Following his early film success, in 1985 at only 17-years-old with no sketch comedy experience, Hall became the youngest cast member of Saturday Night Live in the show's history - a record

that he still holds. After bonding with co-star Robert Downey Jr. on the set of Weird Science, the two young actors, now life-long friends, moved to New York together, and it was Hall who introduced Lorne Michaels to Downey, who also joined SNL’s cast for Season 11.

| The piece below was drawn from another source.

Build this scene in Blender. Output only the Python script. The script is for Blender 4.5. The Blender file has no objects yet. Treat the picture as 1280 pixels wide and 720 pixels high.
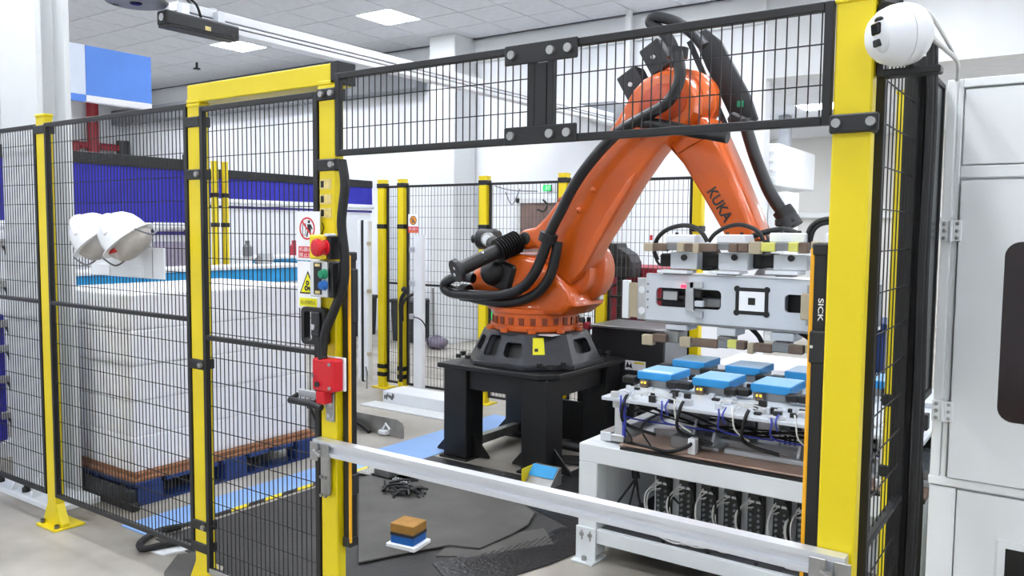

After a one-year run on SNL, Hall set out to explore diversified roles in films such as Out Of Bounds (1986) and Johnny Be Good (1988), followed by a physical metamorphosis, packing on muscle, for Tim Burton's Edward Scissorhands (1990), opposite Johnny Depp and Winona Ryder. Next came critically acclaimed Six Degrees of Separation (1993), in which Hall portrayed a gay man who teaches down-and-out Will Smith to dupe rich people.

Hall completely transformed himself playing computer titan Bill Gates in the Emmy-nominated Pirates of Silicon Valley, followed by his role as Yankee's Hall of Fame southpaw pitcher Whitey Ford in the HBO film 61* (2001), where Hall wore his Yankee uniform number and logo backward and pitched right-handed, so the image could be flipped for the screen.

Hall had the starring role, and co-executive produced the USA Network series The Dead Zone, based on Stephen King's novel. During its six-season run, from 2002 to 2007, Hall portrayed a teacher who awakes from a coma to discover he has special powers. In addition to playing the lead, he served as a producer on the show, which was one of the highest-rated cable television series of its time.

In 2008, Hall was featured in Christopher Nolan’s The Dark Night (2008), appearing as Gotham City television reporter/anchor Mike Engel alongside Christine Bale, Heath Ledger, and Gary Oldman, followed by a recurring role on MTV’s Awkward. Hall received considerable notice and accolades for his memorable role in the Academy Award-nominated film Foxcatcher (2014), in which he starred opposite Steve Carell before he played the role of the menacing Russian “kettle ball master” Grigory, alongside Guy Pearce, in the film Results (2015), a comedy about a team of personal trainers, which was followed the next year by a cameo Ben Affleck’s Live by Night (2016).

Upcoming Hall is developing a TV series with longtime friend and collaborator Robert Downey Jr. He also runs his production company Manhattan Films, which has various projects in development.

Anthony Michael Hall currently resides in Los Angeles.